Principal Barry Hemphill captured the feeling perfectly when he said the shooting meant the school family crossed a line and you can never go back. Its that cliched but true thing about the end of innocence.

Close to home, we knew the shooting wasnt a sign that Harlem or our other schools were bursting with violent kids. We knew Bryant Gillom brought a gun to school for the same reason every kid busted with a weapon claims he had it: to defend himself. When Ronricas Pony Gibson and Rico Lee met up with Gillom in the hallway on that day 10 years ago, it wasnt the same compliant kid whod complained about being bullied: Now he was a punk with an equalizer. Within seconds, Gibson was dead and Lee was badly wounded. Gillom soon was in jail.

The innocence was over.

Before that day in 1993, Columbia County had just one school cop. Not long after the shooting at Harlem, every high school got one. We now have five. And now all of them carry guns.

Strangely enough though, we didnt arm the cops because of the shooting at Harlem. That came because of another shooting, years later, on the other side of the country.

Perhaps we should be relieved. If someone refers to Harlem now, we think of great baseball teams, an incredible drama department, kids who are a heckuva lot smarter than I was when I walked those halls. Think what it must be like to be an alumnus of Columbine, a name synonymous with school violence.

The shooting at Harlem hurt us and made us more careful, but because we knew Gillom and felt like we sort of understood what made him tick, our eventual reactions were better measured. But Columbine just scared the hell out of everyone; our reactions ranged from inflamed to hysterical.

Maybe theres a message, 10 years beyond the Harlem shooting, to bring some sense of perspective to an anniversary no one wants to have: It isnt violence in school that causes us to react, but fear of violence.

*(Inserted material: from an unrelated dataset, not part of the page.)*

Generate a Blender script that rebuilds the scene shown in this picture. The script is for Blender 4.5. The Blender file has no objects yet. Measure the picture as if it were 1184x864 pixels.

We can demonstrate, statistically, that there is less school violence today than there was 10 years ago, at Harlem and elsewhere. But because parents are afraid, we strap guns on our school cops, install metal detectors and surveillance cameras and talk tough about zero tolerance as a way of shaking our fist at school violence even as we shake in our boots lest we have another Columbine. Or even another Harlem.

Harlem High is a great school. It doesnt deserve the unfair weight of a 10-year-old legacy, any more than our irrational fear should strip away the innocence we rightly invest in our schools.

Maybe 10 years is enough to remember. And enough time that we can finally forget.